Worse, Trump tore up the Trans-Pacific Partnership, which would have brought together the most powerful economies on the Pacific Rim around a set of trade rules perfectly aligned with U.S. interests and focused on all those things, like intellectual property, that we want China to embrace as it moves to 2025.
In short, with a lot of allies in Europe and on the Pacific, we might be able to move China in the right direction. But Trump is alienating them all. How foolish is that?
Trump also has nothing to say about investing in the real source of long-term U.S. strength — infrastructure and education.
But Xi’s bet is also no slam dunk. China is a much more open country today than it was 25 years ago — but it’s also much less open than it was five years ago. Xi’s allies argue that his crackdown on corruption; his repeal of term limits, which position him to rule for what could be decades; and his tightening of the control that the Communist Party wields over every institution was urgent because collective rule did not work. China’s society, government and military were being eaten away by corruption from within, those allies say.
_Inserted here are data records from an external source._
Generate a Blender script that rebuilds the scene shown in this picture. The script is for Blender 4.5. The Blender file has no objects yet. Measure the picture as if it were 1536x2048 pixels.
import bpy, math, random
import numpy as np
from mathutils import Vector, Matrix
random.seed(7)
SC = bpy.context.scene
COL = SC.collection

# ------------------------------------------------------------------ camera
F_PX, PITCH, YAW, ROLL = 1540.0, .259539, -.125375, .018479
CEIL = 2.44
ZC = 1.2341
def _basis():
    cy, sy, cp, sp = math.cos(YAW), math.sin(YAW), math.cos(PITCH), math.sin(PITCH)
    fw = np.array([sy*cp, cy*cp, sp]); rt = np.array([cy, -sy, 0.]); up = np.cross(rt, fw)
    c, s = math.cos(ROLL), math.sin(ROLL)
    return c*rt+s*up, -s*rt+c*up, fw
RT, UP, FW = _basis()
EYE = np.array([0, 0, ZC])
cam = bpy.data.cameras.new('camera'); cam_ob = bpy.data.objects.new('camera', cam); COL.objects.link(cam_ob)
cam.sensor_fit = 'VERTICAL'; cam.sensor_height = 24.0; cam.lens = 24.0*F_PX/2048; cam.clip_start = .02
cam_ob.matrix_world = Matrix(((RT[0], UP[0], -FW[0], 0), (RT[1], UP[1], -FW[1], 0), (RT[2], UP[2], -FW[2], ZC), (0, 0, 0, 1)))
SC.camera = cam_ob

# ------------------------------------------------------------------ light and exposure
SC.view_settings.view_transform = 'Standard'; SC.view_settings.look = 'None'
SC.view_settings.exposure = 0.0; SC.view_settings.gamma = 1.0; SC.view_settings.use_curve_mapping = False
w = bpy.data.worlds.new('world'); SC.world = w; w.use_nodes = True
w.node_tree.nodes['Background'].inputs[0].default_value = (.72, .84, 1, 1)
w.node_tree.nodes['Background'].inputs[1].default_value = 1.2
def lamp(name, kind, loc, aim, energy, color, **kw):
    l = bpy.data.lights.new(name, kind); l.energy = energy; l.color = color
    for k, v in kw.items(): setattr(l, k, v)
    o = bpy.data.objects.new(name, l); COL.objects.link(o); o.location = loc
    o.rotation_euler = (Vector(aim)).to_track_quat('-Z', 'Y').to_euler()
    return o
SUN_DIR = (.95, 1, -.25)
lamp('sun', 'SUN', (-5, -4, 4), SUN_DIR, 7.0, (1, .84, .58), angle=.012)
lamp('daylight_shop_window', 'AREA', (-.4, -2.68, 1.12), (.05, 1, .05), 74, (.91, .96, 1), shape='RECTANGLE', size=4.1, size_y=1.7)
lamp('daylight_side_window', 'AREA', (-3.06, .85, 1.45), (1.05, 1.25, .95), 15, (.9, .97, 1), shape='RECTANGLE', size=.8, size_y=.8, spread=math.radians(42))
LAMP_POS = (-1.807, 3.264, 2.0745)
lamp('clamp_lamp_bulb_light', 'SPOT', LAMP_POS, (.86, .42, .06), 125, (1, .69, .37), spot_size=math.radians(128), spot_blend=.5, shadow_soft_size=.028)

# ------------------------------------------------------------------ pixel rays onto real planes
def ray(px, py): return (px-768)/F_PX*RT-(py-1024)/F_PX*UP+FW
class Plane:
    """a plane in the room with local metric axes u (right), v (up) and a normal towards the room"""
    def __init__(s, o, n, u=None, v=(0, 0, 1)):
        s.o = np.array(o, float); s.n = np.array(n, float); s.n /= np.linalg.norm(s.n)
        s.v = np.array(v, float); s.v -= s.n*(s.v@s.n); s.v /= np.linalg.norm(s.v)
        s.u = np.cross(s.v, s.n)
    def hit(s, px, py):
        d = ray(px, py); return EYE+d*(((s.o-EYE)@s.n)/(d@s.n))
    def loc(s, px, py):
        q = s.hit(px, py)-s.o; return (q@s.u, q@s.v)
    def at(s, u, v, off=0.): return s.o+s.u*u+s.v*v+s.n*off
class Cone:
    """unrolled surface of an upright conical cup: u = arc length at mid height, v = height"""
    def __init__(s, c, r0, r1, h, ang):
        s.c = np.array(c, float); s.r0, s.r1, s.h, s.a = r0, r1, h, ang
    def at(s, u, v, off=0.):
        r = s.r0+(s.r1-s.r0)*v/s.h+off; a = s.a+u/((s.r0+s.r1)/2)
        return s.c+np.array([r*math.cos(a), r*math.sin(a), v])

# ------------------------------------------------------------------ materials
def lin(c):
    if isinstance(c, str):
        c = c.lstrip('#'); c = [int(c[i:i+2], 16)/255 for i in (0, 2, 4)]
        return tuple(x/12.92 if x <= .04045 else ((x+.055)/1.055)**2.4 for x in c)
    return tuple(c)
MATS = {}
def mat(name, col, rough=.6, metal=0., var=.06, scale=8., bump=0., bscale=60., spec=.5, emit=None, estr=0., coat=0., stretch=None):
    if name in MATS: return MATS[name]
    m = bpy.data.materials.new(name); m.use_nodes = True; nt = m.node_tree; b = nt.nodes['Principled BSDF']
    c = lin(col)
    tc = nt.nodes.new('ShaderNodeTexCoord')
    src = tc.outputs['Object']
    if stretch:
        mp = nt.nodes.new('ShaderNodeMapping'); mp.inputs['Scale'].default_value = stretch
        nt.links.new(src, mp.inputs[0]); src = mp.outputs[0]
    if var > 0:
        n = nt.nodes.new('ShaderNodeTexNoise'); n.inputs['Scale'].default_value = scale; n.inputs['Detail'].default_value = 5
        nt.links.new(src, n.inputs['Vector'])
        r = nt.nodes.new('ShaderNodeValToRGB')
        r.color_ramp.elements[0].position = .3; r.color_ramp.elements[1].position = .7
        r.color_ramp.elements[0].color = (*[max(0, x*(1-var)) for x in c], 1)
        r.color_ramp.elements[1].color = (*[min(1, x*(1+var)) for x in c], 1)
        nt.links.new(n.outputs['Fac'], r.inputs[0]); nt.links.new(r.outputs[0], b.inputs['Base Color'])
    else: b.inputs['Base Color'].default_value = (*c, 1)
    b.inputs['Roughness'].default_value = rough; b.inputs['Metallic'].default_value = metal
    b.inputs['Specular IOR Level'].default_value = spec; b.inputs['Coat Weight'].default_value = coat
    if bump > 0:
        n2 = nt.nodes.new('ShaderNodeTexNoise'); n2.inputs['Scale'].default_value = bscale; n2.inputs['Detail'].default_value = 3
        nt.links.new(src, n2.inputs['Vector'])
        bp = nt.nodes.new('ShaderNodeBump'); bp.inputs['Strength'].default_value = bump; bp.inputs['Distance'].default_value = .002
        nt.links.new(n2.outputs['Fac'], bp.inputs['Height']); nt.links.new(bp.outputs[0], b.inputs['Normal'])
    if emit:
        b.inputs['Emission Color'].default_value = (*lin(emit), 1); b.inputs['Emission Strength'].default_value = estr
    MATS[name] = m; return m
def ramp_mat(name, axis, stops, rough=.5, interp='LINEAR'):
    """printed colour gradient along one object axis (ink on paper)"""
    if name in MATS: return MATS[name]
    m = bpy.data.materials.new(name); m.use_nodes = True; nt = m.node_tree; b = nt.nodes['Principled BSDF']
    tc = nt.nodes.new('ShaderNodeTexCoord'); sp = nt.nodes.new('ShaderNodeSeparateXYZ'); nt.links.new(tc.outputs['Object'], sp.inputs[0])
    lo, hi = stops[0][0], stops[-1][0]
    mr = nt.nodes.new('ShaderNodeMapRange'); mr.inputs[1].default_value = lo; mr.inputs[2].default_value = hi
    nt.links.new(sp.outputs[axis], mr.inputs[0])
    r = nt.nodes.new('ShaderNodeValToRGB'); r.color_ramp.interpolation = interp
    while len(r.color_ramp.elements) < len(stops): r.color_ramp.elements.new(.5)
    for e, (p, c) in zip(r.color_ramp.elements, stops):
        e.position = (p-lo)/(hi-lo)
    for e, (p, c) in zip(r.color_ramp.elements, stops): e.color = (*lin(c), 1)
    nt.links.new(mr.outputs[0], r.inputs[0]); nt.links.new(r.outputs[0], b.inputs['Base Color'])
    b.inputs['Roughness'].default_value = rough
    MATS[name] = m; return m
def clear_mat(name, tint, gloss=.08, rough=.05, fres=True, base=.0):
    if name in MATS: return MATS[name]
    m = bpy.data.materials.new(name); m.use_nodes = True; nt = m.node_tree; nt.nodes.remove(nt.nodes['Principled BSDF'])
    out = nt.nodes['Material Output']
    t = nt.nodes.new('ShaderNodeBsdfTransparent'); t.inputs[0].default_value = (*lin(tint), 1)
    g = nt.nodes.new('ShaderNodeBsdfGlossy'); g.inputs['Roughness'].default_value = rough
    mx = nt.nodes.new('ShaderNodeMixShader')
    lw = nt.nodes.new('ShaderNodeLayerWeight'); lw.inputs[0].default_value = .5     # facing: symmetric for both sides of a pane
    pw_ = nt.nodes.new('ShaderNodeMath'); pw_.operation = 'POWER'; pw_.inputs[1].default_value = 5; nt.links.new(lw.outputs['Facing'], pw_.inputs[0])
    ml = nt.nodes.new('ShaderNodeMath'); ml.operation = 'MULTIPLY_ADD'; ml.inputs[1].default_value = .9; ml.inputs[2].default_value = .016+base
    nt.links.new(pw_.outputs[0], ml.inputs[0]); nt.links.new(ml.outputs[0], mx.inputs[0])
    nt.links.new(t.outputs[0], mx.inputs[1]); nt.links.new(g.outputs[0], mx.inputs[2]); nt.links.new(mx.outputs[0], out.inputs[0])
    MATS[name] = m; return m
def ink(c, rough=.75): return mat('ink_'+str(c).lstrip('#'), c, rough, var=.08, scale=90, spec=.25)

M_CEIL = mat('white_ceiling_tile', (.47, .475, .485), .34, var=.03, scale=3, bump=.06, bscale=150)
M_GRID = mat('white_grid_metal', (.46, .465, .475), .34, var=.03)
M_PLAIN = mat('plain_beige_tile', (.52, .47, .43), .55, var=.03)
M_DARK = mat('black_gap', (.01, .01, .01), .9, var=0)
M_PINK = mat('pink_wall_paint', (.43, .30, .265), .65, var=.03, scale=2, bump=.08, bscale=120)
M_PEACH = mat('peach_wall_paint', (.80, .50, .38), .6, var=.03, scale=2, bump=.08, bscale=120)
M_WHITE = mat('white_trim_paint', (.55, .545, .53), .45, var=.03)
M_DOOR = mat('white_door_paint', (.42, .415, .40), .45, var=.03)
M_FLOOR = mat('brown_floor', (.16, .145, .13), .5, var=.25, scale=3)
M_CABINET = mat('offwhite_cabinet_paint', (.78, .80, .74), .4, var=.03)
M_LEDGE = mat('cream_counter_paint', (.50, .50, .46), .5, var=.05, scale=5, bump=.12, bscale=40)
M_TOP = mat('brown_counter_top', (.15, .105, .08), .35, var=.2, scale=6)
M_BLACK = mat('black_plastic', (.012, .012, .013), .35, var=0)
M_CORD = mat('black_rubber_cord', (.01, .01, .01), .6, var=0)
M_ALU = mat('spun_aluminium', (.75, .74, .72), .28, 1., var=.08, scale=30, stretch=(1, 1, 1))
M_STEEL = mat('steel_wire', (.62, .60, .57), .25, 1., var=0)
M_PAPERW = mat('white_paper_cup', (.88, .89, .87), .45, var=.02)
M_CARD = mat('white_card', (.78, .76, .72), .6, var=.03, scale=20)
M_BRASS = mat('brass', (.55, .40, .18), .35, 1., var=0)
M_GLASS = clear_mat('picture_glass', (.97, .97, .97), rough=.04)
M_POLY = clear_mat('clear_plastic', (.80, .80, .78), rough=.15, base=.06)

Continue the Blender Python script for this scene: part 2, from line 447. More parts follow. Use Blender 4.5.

That may have been true. But creating a regime of one-man rule; controlling the internet, free speech and universities more tightly than ever; and resurrecting the teaching of Marxist thought cannot be the best way to stimulate and attract the most creative and innovative minds that China needs to propel a start-up economy and deliver on “Made in China 2025.”
Will China’s best and brightest want to work in such a system? I don’t know. China’s autocracy has managed to produce a tremendous number of patents and start-ups so far, so maybe Xi can pull this off. But it’s a big bet.
As I said, this is not just a front-page business news story. What’s being written is the first page of a whole new chapter in the history of U.S.-China relations. And how it gets written and how it ends will shape the Trump and Xi legacies — and touch every major economy in the world.